Maps engraved by d'Anville incorporated the discoveries of La Harpe and Tisné and significantly improved the geographic knowledge of the Mississippi and Missouri river regions.

It is known that Thomas Jefferson acquired seven maps by d'Anville in 1787, and although the titles of the maps he acquired are not known, Jefferson must have been familiar with d'Anville's maps of North America, including "Carte de la Louisiane." In a letter to the Secretary of the Treasury Albert Gallatin relating to a newly commissioned map of North America, Jefferson discussed the use of d'Anville as a reference for the lower Mississippi basin.
Meriwether Lewis obtained a copy prior to the Lewis & Clark Expedition.

D'Anville's map "Carte de la Louisiane." shows the Gulf Coast from the Tallahassee area to around the mouth of the Sabine in Texas, one of the best obtainable large-format maps of the region from this period.
The map tracks the Mississippi, Arkansas, Red, Osage and Missouri Rivers, and includes an excellent large inset of the Mississippi River Valley from Arkansas to above the Missouri Rivers.
Most of the information was derived from Valentin Devin, who arrived in Pensacola in 1719 (under the auspices of John Law's Company of the West) and began producing highly regarded maps immediately upon his arrival on the Gulf Coast until expelled by the Spanish after a three-year struggle. Devin used his information and materials gathered from Le Maire and others to produce a number of manuscript maps which were sent back to France and resulted in a series of maps by De L'Isle, Buache and finally d'Anville, whose maps of the Gulf Coast formed the standard for a number of years.

D'Anville's two-sheet map "Amerique Septentrionale. Publiee sous les auspices de Monseigneur le Duc d'Orleans, Premier Prince du Sang. Par le Sr. d'Anville, M DCC XLVI" depicts a "Grande Rivière" running to the west out of the "Lac des Bois" with a note that it was discovered by an Indian named Ochagac, or Ochagach, a reference to the accounts of La Vérendrye and his sons.
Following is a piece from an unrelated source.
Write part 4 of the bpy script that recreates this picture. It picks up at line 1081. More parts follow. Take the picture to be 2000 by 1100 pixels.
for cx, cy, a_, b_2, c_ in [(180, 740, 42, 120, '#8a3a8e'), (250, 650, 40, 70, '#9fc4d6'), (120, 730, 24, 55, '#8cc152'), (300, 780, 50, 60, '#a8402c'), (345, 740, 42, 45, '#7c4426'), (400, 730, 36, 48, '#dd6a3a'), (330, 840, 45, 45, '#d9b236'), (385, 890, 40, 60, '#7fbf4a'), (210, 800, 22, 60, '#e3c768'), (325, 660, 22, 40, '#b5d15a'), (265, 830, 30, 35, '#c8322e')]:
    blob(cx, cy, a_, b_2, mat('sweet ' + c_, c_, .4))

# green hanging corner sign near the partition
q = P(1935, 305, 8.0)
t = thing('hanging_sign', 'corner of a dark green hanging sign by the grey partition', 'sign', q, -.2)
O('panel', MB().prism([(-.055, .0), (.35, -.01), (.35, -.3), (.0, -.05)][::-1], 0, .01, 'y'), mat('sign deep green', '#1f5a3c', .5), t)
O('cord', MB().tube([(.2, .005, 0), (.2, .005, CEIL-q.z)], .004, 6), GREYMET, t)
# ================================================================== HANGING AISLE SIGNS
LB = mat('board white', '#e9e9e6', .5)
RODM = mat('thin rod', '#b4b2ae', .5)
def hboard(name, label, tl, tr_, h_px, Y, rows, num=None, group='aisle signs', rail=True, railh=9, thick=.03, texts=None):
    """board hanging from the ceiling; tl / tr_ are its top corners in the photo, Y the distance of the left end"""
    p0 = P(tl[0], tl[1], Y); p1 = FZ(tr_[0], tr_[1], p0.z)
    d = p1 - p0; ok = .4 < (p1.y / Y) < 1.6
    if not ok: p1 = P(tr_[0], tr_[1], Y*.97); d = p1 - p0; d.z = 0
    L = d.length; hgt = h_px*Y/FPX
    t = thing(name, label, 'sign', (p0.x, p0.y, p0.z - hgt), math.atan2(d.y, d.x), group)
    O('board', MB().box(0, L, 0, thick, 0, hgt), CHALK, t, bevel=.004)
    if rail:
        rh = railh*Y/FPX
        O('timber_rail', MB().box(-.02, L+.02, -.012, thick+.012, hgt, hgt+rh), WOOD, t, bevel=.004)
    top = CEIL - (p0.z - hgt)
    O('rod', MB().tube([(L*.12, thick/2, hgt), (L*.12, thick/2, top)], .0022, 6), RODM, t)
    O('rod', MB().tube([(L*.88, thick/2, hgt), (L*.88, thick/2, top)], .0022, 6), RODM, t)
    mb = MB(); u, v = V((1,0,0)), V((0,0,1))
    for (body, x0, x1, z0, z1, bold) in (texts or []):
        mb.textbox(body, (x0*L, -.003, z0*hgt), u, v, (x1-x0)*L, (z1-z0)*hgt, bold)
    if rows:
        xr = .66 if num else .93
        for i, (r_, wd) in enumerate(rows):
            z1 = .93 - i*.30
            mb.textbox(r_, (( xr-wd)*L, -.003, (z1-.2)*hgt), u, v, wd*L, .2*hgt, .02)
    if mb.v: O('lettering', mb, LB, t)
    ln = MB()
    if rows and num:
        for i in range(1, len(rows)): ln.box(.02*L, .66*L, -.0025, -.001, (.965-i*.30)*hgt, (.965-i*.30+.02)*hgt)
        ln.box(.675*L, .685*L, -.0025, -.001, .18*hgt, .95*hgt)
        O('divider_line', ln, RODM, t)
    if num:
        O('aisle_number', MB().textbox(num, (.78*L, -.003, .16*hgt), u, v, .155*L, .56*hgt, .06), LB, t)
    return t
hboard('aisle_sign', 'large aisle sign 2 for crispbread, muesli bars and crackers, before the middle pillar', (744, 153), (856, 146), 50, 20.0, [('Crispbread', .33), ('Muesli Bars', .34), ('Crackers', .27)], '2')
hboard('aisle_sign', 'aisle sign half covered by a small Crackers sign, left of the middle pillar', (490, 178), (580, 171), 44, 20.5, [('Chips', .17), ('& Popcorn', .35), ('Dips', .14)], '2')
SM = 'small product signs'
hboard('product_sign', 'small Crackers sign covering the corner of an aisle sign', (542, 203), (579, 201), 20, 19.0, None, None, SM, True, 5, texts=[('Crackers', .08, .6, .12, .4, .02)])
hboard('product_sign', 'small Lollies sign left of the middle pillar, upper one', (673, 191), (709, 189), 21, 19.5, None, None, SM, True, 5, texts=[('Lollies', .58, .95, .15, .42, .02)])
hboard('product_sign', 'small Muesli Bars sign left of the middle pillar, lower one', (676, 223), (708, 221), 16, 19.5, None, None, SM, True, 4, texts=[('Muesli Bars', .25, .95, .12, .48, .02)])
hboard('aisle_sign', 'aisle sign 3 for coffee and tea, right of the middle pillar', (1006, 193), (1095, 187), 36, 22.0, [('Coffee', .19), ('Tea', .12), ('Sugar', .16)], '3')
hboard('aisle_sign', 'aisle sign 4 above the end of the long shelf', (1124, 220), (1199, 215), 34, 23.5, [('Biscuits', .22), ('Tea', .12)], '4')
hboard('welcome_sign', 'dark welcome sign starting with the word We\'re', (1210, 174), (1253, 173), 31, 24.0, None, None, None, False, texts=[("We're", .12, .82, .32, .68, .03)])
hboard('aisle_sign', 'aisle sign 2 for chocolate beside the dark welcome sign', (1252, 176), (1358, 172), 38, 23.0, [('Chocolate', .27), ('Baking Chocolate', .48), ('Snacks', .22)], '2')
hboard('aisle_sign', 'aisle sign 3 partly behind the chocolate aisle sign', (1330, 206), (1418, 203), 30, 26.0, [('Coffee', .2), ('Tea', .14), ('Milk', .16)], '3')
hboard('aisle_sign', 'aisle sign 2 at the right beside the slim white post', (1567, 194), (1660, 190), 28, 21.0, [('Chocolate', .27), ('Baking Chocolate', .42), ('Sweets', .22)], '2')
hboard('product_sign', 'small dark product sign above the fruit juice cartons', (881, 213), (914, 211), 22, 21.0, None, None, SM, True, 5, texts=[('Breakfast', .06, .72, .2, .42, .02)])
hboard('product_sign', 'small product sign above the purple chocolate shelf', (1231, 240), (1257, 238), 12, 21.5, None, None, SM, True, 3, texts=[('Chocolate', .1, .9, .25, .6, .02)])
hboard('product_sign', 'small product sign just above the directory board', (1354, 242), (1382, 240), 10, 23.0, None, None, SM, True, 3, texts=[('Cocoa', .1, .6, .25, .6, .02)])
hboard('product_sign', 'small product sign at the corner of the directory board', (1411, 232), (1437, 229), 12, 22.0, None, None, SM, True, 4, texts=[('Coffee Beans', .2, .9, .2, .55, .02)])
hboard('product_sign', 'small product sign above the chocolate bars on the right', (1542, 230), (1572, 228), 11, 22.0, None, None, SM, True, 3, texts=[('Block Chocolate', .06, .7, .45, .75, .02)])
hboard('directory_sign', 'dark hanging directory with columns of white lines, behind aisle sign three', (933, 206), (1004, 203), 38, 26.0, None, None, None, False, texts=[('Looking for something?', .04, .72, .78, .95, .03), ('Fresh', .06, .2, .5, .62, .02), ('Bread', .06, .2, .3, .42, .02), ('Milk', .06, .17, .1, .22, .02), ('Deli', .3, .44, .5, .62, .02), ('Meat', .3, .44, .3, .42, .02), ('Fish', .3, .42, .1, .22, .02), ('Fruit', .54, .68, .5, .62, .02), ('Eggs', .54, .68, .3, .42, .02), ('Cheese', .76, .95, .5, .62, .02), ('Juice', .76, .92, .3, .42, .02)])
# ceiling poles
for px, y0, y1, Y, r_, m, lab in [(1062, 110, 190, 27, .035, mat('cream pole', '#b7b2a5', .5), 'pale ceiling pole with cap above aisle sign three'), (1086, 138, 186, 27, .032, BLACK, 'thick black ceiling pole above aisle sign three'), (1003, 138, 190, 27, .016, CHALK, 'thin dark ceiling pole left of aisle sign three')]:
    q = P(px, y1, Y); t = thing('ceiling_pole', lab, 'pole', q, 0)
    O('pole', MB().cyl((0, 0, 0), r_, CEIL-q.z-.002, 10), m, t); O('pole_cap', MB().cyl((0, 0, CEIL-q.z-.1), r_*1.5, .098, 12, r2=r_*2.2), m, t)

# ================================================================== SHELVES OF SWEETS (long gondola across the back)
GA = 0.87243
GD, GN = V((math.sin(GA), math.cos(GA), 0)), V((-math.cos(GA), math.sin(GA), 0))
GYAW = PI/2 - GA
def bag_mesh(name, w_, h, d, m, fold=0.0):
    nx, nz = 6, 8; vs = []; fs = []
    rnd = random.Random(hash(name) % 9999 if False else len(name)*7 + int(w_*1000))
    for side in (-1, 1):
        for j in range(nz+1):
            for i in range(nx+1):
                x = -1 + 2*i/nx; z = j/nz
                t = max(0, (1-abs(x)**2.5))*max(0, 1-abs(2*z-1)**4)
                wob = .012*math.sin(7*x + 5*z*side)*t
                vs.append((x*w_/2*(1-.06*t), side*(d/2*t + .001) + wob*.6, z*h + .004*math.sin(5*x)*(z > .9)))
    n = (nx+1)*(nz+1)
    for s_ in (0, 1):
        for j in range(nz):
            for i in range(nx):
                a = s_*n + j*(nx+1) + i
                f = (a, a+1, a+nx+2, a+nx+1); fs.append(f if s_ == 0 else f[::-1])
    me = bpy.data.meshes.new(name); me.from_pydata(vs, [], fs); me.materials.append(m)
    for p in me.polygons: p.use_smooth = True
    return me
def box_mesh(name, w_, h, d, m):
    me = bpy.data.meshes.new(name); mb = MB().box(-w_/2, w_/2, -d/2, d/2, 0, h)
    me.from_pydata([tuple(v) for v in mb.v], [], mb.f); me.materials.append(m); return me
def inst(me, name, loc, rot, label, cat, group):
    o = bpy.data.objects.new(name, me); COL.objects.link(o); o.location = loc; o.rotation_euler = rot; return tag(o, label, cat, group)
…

The map labels upper Missouri the "Pekitanoui R." Only the upper half of "Amérique Septentrionale" is exhibited. Shows boundaries of Treaty of 1763 and Ft. Duquesne.
References: Wagner, 552; Lowery, 382; Taliaferro, 134; Checklist of printed maps of the Middle West to 1900, 1-0598; Karpinski, LVIII; Tooley, Printed maps of America, 104; cf P571, 572, 599; NMM 200.

China and Korea
Jean Baptiste Bourguignon d’Anville beautifully printed and splendidly illustrated "Nouvel atlas de la Chine, de la Tartarie chinoise, et du Thibet." is the summation of European knowledge on China in the 18th-century.
This atlas contains a very detailed two-sheet map of the Far East (map 22 and 22a) including China, Korea and Japan.
The map is dated 1752 and it becomes clear that he has incorporated the sources for of his "Nouvel atlas de la Chine".

Nouvel atlas de la Chine, de la Tartarie chinoise, et du Thibet
Jean Baptiste Bourguignon d’Anville beautifully printed and splendidly illustrated "Nouvel atlas de la Chine, de la Tartarie chinoise, et du Thibet" and is "the principal cartographic authority on China during the 18th century".
It was the second major atlas of China produced in Europe following the Martini /Blaeu Novus Atlas Sinensis 1655. Through its unique combination of western and Chinese surveys it brought the mapping of China to a new level of accuracy and detail.
It was begun by the Jesuit missionaries to China in 1708, and their completed manuscripts were presented to the Emperor Kang-hi in 1718. Kang-hi ordered further surveys and from them were constructed the well-known maps forwarded to father Du Halde and used by d'Anville for this Du Haldes "Description ... de l'empire de la Chine et de la Tartarie chinoise" (1736) and his Atlas (1737).